**Material provided**
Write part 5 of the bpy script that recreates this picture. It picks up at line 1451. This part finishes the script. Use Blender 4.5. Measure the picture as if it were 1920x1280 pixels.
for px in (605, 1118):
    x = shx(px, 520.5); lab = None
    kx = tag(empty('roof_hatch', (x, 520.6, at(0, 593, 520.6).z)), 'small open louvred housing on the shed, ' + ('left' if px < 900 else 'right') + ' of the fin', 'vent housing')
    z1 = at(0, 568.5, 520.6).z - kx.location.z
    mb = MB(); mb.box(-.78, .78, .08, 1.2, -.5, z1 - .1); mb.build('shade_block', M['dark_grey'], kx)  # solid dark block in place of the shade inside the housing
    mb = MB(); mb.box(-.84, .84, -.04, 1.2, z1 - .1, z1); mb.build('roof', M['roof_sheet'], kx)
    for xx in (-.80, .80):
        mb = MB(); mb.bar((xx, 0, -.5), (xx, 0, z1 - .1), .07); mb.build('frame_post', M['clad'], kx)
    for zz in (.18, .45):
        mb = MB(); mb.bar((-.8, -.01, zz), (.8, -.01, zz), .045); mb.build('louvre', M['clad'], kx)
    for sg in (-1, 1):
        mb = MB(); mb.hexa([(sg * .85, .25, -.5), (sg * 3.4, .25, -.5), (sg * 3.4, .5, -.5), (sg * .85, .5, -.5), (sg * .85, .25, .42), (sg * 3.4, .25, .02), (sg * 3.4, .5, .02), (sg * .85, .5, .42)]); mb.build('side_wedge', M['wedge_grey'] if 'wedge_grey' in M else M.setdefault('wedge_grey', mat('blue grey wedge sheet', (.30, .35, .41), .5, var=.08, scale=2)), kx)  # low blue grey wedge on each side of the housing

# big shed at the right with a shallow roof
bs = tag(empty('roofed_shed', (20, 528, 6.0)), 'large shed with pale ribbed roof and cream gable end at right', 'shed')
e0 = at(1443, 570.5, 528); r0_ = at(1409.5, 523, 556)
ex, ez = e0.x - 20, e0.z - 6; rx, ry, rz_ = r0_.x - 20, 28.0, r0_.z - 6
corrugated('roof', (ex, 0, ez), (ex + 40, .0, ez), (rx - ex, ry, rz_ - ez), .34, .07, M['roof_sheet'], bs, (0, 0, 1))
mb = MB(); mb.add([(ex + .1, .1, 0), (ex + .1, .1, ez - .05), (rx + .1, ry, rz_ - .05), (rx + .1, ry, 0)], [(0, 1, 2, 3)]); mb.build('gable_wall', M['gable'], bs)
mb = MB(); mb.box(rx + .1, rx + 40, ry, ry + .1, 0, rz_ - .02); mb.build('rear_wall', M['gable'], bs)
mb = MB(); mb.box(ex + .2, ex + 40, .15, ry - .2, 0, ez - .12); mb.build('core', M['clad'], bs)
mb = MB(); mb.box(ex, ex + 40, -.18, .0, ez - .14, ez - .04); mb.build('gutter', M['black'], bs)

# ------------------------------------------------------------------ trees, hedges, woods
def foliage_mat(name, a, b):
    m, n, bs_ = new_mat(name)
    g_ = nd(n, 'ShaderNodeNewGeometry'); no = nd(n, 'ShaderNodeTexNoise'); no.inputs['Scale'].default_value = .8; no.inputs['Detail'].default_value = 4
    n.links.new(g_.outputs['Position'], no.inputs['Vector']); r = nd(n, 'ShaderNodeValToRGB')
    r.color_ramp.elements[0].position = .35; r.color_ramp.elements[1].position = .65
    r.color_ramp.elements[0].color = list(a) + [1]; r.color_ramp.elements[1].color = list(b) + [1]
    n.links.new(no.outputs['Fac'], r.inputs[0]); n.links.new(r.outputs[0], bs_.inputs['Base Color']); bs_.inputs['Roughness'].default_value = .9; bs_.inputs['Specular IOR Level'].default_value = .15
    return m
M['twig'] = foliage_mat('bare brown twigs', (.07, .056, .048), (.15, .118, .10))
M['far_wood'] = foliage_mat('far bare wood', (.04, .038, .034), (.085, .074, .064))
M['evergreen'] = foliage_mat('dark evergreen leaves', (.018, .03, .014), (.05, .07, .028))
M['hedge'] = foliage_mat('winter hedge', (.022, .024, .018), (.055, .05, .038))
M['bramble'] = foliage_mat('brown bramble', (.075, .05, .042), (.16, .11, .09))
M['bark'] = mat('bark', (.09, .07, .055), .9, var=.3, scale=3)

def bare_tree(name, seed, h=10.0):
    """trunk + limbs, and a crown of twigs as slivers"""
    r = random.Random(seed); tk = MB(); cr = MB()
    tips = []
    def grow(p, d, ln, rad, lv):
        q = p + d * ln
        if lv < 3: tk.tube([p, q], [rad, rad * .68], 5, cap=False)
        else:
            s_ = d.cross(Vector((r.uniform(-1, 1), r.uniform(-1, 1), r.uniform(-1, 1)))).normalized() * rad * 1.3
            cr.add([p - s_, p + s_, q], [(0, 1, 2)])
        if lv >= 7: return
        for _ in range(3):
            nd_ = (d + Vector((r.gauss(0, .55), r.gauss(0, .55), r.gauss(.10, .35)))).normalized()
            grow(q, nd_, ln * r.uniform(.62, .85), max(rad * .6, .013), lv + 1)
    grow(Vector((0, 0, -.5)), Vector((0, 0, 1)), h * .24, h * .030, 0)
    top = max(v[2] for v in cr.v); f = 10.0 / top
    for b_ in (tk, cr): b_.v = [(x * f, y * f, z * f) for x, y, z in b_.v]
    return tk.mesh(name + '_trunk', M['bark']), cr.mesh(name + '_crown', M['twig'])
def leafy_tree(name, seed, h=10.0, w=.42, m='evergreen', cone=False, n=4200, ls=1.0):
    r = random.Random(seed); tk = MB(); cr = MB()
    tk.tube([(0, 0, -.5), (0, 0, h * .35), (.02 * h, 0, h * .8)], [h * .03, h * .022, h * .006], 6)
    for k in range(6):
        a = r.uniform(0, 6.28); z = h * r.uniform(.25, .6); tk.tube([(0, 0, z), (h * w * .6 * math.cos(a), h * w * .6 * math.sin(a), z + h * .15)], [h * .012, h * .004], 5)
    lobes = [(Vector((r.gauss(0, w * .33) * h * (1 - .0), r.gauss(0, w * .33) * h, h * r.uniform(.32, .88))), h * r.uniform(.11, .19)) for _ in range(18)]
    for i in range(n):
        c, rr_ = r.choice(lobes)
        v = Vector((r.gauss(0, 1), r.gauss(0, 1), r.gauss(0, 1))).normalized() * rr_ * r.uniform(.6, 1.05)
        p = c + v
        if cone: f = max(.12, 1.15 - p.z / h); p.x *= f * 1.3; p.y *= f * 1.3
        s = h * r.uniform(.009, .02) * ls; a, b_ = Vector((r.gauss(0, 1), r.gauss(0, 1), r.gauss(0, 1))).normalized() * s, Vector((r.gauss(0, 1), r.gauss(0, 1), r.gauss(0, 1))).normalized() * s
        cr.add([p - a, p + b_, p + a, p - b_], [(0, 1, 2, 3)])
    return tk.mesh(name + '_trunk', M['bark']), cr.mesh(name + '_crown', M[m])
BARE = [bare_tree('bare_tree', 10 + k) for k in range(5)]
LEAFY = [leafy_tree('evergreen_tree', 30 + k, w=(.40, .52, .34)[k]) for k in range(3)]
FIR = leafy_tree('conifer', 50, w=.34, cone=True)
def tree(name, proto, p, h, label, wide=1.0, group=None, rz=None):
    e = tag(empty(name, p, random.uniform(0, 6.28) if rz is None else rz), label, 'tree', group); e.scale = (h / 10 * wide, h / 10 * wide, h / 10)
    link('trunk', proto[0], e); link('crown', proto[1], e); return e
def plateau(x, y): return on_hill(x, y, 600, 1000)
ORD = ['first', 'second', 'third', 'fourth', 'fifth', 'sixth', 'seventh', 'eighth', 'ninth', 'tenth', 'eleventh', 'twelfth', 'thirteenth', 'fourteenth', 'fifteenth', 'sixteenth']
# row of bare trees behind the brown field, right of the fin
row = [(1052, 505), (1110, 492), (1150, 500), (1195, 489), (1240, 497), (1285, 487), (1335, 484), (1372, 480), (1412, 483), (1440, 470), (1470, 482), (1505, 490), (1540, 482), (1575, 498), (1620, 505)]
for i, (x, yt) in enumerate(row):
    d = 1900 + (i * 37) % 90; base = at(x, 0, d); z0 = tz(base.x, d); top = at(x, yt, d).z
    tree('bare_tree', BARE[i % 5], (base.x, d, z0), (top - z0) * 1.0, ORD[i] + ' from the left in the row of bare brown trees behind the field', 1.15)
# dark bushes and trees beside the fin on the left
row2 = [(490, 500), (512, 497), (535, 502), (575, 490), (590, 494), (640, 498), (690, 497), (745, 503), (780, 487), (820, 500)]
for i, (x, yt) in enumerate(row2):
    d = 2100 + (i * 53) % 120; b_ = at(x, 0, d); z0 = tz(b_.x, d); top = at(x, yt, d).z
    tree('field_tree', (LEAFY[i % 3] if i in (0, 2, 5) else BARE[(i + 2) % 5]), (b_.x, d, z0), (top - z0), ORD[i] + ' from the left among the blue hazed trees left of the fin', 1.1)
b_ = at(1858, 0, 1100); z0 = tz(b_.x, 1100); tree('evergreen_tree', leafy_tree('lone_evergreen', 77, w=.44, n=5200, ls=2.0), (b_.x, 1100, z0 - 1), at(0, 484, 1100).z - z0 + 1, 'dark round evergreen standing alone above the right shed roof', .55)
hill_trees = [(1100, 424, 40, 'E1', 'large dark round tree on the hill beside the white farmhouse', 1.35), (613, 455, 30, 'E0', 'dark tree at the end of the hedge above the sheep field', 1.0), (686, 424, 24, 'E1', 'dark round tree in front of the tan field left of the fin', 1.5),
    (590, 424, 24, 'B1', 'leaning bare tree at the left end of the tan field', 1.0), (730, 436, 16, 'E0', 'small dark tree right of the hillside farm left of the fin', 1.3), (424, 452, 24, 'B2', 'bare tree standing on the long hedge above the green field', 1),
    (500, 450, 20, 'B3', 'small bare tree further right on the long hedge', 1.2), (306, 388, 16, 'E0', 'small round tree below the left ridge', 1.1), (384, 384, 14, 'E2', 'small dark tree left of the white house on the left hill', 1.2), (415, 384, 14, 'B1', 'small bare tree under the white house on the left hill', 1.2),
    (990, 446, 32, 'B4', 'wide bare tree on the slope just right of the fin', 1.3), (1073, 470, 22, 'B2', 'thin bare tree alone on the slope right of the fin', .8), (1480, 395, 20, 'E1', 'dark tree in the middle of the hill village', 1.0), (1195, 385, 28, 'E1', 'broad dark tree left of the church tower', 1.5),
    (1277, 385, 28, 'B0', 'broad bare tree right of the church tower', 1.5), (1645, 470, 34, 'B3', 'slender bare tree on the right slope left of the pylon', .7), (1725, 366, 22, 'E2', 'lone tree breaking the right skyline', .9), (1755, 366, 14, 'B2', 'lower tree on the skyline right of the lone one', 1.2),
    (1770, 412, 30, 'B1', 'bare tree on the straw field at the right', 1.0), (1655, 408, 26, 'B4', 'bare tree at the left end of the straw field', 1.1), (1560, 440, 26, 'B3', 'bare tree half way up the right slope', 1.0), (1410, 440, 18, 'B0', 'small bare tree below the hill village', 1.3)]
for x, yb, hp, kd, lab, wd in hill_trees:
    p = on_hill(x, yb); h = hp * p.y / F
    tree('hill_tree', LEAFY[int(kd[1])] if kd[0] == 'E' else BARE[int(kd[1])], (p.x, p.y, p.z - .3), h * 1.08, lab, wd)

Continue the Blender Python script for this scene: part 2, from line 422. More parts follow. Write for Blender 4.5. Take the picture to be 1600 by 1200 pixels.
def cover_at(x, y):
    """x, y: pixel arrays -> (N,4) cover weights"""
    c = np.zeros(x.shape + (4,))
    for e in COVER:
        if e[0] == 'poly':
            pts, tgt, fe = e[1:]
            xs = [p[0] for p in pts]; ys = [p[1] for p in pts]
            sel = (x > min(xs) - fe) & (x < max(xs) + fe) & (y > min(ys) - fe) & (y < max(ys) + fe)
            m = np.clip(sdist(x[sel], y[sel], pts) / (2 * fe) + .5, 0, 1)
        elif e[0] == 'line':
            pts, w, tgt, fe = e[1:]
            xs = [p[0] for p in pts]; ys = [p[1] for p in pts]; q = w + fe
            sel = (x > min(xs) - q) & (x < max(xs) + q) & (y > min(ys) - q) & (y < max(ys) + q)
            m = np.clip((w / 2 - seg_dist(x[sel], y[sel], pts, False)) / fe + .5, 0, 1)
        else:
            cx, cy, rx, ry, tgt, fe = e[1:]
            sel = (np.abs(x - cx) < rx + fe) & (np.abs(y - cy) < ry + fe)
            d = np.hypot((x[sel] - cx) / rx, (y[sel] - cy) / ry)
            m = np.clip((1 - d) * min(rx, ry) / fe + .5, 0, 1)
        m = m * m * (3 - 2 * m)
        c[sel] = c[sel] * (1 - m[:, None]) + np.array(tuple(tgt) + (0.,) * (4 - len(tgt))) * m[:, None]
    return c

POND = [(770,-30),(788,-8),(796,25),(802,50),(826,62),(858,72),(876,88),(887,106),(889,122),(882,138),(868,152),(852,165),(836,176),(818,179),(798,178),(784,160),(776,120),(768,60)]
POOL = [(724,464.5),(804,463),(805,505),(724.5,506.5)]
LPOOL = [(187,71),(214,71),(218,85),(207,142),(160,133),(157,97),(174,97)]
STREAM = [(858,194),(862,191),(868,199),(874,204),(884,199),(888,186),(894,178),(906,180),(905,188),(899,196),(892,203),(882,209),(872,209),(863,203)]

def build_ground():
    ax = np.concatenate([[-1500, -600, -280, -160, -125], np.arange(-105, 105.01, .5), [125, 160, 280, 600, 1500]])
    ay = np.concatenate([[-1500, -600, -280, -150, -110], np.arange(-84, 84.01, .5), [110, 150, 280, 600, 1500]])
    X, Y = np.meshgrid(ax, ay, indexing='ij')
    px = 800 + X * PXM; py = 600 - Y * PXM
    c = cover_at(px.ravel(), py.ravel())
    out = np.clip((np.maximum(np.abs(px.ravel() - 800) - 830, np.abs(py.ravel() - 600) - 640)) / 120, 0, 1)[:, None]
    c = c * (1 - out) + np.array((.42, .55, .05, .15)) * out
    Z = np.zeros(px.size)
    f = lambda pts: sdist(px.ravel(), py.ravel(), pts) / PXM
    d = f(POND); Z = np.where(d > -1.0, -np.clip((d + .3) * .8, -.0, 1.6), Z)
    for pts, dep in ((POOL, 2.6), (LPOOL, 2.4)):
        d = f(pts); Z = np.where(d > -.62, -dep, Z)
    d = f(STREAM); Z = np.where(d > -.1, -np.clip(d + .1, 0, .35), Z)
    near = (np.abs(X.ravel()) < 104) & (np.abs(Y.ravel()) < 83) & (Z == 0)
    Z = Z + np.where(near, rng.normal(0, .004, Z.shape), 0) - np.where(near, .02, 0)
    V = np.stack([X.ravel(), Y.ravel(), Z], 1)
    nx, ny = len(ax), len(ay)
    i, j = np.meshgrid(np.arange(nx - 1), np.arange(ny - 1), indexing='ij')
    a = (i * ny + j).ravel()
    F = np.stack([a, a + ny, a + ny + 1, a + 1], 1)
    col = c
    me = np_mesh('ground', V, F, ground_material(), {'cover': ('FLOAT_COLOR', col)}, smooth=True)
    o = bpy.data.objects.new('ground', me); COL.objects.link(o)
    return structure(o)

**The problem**
Everything from the first line above through the line that contains "mb = MB(); mb.box(ex, ex" should be duplicated exactly, please, and nothing beyond it.

**Expected output**
Write part 5 of the bpy script that recreates this picture. It picks up at line 1451. This part finishes the script. Use Blender 4.5. Measure the picture as if it were 1920x1280 pixels.
for px in (605, 1118):
    x = shx(px, 520.5); lab = None
    kx = tag(empty('roof_hatch', (x, 520.6, at(0, 593, 520.6).z)), 'small open louvred housing on the shed, ' + ('left' if px < 900 else 'right') + ' of the fin', 'vent housing')
    z1 = at(0, 568.5, 520.6).z - kx.location.z
    mb = MB(); mb.box(-.78, .78, .08, 1.2, -.5, z1 - .1); mb.build('shade_block', M['dark_grey'], kx)  # solid dark block in place of the shade inside the housing
    mb = MB(); mb.box(-.84, .84, -.04, 1.2, z1 - .1, z1); mb.build('roof', M['roof_sheet'], kx)
    for xx in (-.80, .80):
        mb = MB(); mb.bar((xx, 0, -.5), (xx, 0, z1 - .1), .07); mb.build('frame_post', M['clad'], kx)
    for zz in (.18, .45):
        mb = MB(); mb.bar((-.8, -.01, zz), (.8, -.01, zz), .045); mb.build('louvre', M['clad'], kx)
    for sg in (-1, 1):
        mb = MB(); mb.hexa([(sg * .85, .25, -.5), (sg * 3.4, .25, -.5), (sg * 3.4, .5, -.5), (sg * .85, .5, -.5), (sg * .85, .25, .42), (sg * 3.4, .25, .02), (sg * 3.4, .5, .02), (sg * .85, .5, .42)]); mb.build('side_wedge', M['wedge_grey'] if 'wedge_grey' in M else M.setdefault('wedge_grey', mat('blue grey wedge sheet', (.30, .35, .41), .5, var=.08, scale=2)), kx)  # low blue grey wedge on each side of the housing

# big shed at the right with a shallow roof
bs = tag(empty('roofed_shed', (20, 528, 6.0)), 'large shed with pale ribbed roof and cream gable end at right', 'shed')
e0 = at(1443, 570.5, 528); r0_ = at(1409.5, 523, 556)
ex, ez = e0.x - 20, e0.z - 6; rx, ry, rz_ = r0_.x - 20, 28.0, r0_.z - 6
corrugated('roof', (ex, 0, ez), (ex + 40, .0, ez), (rx - ex, ry, rz_ - ez), .34, .07, M['roof_sheet'], bs, (0, 0, 1))
mb = MB(); mb.add([(ex + .1, .1, 0), (ex + .1, .1, ez - .05), (rx + .1, ry, rz_ - .05), (rx + .1, ry, 0)], [(0, 1, 2, 3)]); mb.build('gable_wall', M['gable'], bs)
mb = MB(); mb.box(rx + .1, rx + 40, ry, ry + .1, 0, rz_ - .02); mb.build('rear_wall', M['gable'], bs)
mb = MB(); mb.box(ex + .2, ex + 40, .15, ry - .2, 0, ez - .12); mb.build('core', M['clad'], bs)
mb = MB(); mb.box(ex, ex + 40, -.18, .0, ez - .14, ez - .04); mb.build('gutter', M['black'], bs)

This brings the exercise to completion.